Read: Continue with 4.5, and start 5.1.
Turn in: 4.116, 4.119 (only prove that \(A_n\) is a group), 4.120, 5.2, 5.3(a)
- For 4.116, make use of what you found in 4.97.
Remark about inverses in \(S_n\): it’s useful to know how to quickly compute the inverse of a permutation in cycle notation. First, just think about a single cycle like $\alpha = (1,4,5,7)$ and where $\alpha$ sends each number: \(1 \rightarrow 4 \rightarrow 5 \rightarrow 7 \rightarrow 1\). Now, where should $\alpha^{-1}$ send each number? Try to convince yourself that $\alpha^{-1}$ can be written by just reversing the cycle notation for $\alpha$ to get $\alpha^{-1}=(7,5,4,1)$. And if you want, you can rewrite $(7,5,4,1)$ as $(1,7,5,4)$.
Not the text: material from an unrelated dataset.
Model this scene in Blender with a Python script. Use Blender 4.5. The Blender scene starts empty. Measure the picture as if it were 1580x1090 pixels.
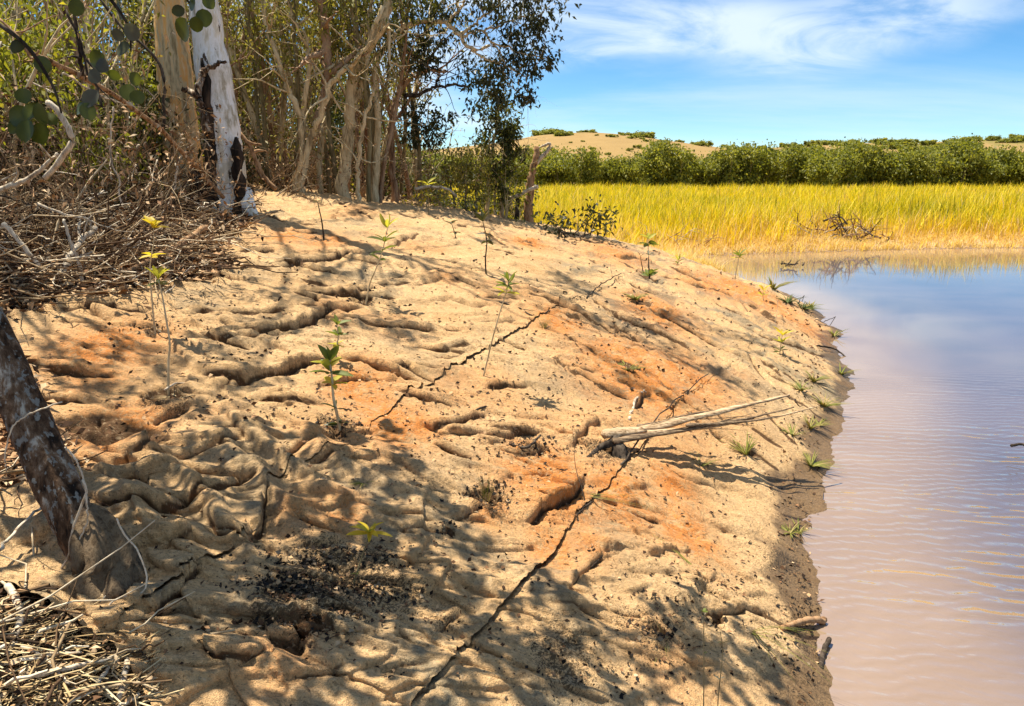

Now, more generally, if $\beta$ is written as a product of cycles (disjoint or not), you can use Theorem 2.44 (“socks and shoes”) to see that $\beta^{-1}$ can be written by reversing the order of the cycles forming $\beta$ and then reversing the order of the numbers in each of the cycles (like we did with $\alpha$ above). For example, if $\beta = (1,4,5,7)(2,9)(3,6,8)$, then $\beta^{-1} = (3,6,8)^{-1}(2,9)^{-1}(1,4,5,7)^{-1} = (8,6,3)(9,2)(7,5,4,1)$.
Extra practice: 4.121